Defense attorney Adam Johnson asked her about the week of the shooting and texts that Harris had mistakenly sent to Woodrow Karey instead of to Karey’s wife. 

“I was shaking when he showed me the texts,” she said. “I told my husband, ‘Let’s send it to the pastor’s wife’ and we did.” Texts that had been sent by Harris included ones with vulgar language as well as one that said: “You and your family will suffer.” 

She said Harris was “saying all of these things because there were troubles in the church and they were broke.” 

Janet Karey told Johnson that after her husband received the texts, she told him “the pastor had been raping me and beating me and Pastor had told me if I ever told my husband he would blow his (expletive) brains out. I told my husband that the pastor had also told me he would reveal naked photos he had taken of me if I ever told anyone.” 

She said she also told her husband that “The pastor came here, too. To our home. And he raped me here. And that’s when my husband cried and cried.”

Prosecutor Cynthia Killingsworth, in questioning her, said, “How in the world could you allow your husband to do so much for the church if you were being raped?” 

Karey said, “I was under the pastor’s control and he was physically and emotionally abusing me.” 

Killingsworth asked her if all of the incidents with Harris were rapes or if any of them were consensual. 

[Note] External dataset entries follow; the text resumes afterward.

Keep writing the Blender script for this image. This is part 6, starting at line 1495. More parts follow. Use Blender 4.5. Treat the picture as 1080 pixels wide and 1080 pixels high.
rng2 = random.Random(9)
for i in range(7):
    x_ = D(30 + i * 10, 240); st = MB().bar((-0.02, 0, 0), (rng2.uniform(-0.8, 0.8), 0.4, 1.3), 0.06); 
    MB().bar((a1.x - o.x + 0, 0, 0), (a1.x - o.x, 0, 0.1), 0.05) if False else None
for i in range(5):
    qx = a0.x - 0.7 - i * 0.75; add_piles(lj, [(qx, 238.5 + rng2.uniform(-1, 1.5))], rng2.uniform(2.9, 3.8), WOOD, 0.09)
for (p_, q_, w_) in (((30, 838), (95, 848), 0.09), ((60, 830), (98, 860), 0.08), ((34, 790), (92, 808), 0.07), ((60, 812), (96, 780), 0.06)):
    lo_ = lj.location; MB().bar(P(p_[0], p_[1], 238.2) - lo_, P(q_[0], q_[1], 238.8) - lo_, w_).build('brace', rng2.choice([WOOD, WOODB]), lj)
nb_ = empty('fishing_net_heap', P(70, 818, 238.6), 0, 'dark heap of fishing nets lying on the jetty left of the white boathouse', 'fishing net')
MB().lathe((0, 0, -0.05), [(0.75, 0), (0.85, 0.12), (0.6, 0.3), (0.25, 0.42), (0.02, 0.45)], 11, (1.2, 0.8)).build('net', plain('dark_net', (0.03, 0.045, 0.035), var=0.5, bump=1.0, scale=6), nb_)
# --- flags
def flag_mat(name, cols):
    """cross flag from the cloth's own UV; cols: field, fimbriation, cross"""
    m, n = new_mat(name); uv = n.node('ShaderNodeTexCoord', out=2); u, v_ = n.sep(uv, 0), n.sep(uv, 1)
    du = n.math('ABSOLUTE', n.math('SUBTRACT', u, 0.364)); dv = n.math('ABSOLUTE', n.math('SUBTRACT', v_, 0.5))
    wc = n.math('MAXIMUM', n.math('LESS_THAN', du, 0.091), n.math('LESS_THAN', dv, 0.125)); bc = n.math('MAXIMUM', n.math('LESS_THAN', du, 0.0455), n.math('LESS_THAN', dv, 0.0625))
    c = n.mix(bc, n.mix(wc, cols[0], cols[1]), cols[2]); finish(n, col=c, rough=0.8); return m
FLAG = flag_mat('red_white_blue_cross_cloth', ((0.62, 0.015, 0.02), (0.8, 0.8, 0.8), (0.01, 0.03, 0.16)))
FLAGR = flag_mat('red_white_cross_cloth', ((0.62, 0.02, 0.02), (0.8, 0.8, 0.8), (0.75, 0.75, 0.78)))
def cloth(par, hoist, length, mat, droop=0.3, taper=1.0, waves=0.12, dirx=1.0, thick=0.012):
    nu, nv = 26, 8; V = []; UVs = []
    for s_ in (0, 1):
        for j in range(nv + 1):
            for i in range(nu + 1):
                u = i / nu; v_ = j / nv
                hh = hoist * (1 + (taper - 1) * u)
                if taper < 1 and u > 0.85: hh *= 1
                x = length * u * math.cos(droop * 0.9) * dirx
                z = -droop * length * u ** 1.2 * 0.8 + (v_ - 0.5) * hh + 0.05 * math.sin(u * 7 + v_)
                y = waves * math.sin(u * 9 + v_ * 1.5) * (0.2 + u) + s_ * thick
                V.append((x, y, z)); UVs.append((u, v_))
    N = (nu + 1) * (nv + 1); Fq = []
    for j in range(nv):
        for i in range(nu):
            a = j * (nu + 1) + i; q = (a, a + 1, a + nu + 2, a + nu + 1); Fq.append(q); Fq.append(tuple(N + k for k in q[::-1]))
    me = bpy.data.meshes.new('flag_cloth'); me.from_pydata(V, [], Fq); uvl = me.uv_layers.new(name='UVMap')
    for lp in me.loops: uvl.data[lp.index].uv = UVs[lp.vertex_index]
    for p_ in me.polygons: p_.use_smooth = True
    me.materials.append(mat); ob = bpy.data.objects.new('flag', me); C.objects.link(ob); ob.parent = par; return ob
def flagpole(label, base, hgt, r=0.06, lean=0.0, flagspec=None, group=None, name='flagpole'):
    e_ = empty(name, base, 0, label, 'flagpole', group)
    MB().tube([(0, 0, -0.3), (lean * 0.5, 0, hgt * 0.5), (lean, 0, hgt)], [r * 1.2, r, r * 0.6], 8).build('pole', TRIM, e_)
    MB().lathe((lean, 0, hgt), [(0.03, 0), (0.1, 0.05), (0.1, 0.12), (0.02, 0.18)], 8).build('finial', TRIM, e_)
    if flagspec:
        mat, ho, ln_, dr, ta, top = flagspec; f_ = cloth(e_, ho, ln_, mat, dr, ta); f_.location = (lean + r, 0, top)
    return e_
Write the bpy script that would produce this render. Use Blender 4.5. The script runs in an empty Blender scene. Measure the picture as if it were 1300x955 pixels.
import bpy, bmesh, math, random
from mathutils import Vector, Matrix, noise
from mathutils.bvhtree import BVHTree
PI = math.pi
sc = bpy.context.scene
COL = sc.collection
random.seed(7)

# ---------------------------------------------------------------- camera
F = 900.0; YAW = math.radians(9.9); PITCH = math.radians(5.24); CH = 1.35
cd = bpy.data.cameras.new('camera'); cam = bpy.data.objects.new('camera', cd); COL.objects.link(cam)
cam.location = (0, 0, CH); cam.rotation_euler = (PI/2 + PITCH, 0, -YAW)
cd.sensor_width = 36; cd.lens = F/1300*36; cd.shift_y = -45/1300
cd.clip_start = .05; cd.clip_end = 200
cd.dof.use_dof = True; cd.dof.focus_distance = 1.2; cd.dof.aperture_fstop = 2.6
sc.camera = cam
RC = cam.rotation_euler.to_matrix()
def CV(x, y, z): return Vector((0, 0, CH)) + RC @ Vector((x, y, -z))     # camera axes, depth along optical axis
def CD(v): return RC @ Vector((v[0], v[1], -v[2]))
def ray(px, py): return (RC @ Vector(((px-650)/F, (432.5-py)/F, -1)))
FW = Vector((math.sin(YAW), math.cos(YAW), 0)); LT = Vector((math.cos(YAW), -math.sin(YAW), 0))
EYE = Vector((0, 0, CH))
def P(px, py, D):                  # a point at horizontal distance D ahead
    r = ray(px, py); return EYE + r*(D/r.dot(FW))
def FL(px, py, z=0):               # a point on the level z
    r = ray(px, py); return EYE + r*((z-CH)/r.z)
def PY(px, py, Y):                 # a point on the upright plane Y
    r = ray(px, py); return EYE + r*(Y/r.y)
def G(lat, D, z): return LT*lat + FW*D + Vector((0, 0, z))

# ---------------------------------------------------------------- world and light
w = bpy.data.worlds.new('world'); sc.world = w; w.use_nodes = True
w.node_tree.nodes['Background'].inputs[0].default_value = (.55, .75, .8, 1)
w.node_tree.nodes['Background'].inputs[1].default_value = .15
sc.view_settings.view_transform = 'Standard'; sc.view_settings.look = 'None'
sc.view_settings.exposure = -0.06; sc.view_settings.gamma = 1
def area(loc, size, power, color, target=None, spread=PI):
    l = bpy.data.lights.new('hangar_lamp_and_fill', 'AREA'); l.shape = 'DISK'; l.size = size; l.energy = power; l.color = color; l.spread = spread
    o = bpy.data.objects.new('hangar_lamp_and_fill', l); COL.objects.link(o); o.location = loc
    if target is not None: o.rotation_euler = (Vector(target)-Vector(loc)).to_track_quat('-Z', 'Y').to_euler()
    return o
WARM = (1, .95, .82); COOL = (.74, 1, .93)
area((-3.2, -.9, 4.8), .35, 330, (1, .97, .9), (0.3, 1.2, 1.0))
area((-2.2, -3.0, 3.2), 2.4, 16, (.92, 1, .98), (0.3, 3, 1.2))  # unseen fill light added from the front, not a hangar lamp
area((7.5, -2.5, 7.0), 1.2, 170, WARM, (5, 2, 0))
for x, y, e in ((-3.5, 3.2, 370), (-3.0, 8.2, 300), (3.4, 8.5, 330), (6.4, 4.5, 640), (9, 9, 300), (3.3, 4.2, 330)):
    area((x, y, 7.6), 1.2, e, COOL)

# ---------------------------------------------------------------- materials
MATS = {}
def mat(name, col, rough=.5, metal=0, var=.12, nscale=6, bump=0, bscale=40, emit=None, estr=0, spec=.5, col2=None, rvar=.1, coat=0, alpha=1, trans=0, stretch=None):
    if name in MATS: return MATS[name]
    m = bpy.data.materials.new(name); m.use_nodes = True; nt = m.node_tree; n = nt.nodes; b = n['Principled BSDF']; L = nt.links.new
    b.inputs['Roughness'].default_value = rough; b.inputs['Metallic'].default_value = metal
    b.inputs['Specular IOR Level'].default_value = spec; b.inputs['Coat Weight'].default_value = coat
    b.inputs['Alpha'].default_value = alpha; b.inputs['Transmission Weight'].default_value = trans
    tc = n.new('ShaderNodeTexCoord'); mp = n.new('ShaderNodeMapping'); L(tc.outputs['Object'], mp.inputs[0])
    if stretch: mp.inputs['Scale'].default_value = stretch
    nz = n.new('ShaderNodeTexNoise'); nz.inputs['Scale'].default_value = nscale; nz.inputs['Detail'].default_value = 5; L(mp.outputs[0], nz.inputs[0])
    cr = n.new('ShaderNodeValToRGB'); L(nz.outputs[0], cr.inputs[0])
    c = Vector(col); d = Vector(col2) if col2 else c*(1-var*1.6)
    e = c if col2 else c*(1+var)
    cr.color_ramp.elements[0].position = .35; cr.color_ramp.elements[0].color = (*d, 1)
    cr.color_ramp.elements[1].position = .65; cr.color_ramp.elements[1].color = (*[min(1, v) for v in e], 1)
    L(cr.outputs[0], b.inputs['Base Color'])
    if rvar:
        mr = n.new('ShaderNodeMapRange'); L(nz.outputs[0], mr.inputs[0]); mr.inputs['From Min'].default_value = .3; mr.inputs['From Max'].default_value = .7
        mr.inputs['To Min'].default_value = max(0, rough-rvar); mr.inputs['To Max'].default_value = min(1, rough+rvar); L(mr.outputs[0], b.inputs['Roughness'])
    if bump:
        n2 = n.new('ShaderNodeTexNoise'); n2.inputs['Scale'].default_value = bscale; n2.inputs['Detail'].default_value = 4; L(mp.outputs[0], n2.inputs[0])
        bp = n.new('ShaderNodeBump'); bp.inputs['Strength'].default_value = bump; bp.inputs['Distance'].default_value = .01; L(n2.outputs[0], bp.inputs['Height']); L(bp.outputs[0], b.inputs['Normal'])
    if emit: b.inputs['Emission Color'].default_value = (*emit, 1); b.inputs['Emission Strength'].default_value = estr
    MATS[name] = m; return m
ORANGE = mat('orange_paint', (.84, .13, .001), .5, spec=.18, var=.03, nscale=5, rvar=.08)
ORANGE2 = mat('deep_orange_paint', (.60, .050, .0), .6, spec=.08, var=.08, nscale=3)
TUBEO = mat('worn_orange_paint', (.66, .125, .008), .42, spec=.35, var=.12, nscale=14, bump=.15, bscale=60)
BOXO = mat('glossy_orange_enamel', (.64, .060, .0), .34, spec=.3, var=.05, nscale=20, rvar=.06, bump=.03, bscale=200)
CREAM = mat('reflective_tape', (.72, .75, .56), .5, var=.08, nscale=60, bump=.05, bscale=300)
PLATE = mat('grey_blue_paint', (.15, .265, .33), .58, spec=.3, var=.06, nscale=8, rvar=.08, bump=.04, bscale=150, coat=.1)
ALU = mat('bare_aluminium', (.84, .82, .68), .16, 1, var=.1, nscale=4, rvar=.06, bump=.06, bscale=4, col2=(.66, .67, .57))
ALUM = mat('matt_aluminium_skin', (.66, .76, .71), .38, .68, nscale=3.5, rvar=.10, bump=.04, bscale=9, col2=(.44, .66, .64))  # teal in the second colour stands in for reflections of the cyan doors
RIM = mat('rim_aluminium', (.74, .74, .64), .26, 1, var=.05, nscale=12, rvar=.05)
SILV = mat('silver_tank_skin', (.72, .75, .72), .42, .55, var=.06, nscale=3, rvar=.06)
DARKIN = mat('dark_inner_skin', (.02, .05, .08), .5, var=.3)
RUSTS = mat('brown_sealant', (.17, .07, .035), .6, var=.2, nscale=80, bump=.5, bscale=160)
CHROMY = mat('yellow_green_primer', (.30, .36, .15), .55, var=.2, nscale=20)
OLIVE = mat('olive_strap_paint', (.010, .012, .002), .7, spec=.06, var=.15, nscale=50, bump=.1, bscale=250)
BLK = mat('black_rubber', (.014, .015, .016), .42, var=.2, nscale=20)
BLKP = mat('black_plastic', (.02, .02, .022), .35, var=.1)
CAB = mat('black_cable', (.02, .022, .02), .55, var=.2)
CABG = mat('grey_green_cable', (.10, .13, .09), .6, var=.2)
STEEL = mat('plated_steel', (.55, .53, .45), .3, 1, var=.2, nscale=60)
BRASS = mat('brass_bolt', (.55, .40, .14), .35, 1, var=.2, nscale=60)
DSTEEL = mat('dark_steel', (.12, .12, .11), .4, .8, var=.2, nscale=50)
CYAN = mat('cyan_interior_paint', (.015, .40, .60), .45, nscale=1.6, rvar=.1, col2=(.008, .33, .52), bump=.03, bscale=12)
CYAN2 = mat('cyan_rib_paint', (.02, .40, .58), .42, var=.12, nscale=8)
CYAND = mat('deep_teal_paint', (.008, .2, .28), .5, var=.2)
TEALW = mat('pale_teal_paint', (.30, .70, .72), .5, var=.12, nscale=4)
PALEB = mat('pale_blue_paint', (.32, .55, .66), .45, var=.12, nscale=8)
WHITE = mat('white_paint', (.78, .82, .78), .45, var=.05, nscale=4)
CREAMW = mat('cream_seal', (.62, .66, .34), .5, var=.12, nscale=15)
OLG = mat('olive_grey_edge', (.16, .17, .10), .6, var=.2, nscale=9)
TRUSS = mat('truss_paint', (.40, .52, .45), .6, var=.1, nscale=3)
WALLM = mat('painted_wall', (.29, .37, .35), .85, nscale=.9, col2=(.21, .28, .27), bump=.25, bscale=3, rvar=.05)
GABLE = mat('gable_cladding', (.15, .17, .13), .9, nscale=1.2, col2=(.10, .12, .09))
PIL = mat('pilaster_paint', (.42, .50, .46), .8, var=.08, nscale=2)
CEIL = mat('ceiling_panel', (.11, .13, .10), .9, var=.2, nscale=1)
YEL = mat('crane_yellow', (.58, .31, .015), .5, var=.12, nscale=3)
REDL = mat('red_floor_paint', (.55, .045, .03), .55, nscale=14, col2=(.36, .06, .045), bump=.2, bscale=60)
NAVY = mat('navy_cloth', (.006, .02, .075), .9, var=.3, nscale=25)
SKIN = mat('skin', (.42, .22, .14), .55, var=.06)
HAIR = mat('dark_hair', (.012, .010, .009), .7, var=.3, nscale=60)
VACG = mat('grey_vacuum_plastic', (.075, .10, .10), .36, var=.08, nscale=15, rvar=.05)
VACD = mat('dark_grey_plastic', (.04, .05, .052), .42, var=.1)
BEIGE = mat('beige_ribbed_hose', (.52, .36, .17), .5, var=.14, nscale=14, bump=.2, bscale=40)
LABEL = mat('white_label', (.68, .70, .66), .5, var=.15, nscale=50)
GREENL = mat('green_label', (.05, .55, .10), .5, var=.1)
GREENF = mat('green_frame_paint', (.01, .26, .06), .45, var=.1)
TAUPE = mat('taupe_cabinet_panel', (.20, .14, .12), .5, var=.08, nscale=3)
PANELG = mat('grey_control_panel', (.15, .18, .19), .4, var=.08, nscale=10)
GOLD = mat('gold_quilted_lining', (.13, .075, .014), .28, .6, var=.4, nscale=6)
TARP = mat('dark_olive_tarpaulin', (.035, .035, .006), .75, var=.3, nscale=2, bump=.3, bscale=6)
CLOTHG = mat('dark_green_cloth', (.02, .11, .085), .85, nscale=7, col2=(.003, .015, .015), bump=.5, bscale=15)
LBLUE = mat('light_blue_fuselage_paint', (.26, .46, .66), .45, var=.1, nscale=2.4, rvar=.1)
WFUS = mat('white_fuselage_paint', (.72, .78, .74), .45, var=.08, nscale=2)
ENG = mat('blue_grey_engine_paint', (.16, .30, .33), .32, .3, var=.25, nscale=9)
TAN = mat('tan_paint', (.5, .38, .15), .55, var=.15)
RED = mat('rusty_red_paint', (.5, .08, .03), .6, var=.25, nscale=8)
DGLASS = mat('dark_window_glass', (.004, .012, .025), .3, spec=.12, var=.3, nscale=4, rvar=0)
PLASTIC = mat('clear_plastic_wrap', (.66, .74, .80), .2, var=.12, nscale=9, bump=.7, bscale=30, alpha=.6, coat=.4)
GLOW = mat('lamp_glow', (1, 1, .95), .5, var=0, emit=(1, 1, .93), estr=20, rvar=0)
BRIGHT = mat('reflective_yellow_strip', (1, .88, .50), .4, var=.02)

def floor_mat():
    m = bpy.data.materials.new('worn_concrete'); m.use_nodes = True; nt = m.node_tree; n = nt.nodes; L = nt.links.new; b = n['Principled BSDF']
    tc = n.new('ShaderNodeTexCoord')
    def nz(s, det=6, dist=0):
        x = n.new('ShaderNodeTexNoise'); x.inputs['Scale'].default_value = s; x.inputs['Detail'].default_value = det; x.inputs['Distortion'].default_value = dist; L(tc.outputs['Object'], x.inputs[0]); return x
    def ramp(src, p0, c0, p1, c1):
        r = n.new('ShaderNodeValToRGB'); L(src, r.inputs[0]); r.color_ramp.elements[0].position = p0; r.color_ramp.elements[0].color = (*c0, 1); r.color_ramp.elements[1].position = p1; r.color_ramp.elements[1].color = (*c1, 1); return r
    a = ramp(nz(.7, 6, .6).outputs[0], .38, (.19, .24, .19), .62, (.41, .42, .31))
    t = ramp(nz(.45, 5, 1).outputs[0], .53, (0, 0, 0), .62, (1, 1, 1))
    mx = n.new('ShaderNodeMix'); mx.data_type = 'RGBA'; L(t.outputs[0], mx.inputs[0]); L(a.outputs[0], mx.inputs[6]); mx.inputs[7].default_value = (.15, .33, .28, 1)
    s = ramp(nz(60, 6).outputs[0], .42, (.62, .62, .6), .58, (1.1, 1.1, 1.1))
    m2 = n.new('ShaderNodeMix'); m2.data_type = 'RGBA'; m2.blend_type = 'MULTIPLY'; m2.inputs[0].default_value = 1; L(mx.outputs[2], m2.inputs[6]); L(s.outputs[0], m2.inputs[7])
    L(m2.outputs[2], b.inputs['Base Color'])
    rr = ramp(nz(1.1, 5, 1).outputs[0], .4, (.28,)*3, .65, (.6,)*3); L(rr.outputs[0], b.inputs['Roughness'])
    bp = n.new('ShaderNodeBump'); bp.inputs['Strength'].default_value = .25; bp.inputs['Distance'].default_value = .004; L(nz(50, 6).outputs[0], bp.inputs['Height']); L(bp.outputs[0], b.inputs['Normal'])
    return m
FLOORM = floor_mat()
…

“None were consensual,” Karey said. 

Asked by Killingsworth how, in all those years, nobody ever noticed bruises on her if Harris had been raping and beating her, she said, “Well, my skin is dark.” 

Janet Karey told the court she and Woodrow Karey had co-signed for vehicle and furniture loans for Harris as well as loaning the pastor and his family money. Copies of several documents, including loan papers and a cancelled check for $5,000 were admitted into evidence. 

Another witness, Mark Matte, testified that he was Woodrow Karey’s supervisor at Centerpoint and that the two had worked together for more than 25 years.

Matte told the court that Karey asked to talk to him in September, 2013, and he said he could tell that Karey was dealing with some type of family issue, “a crisis,” that week, which was the week of the shooting. Karey told Matte he needed some time off, and he said when he was telling him about the texts he had received, “his voice was crackling and he was very upset.” 

He said that in the years he worked with Karey, he was “a dependable man, a model employee.” 

Trial is set to resume Tuesday in state district court.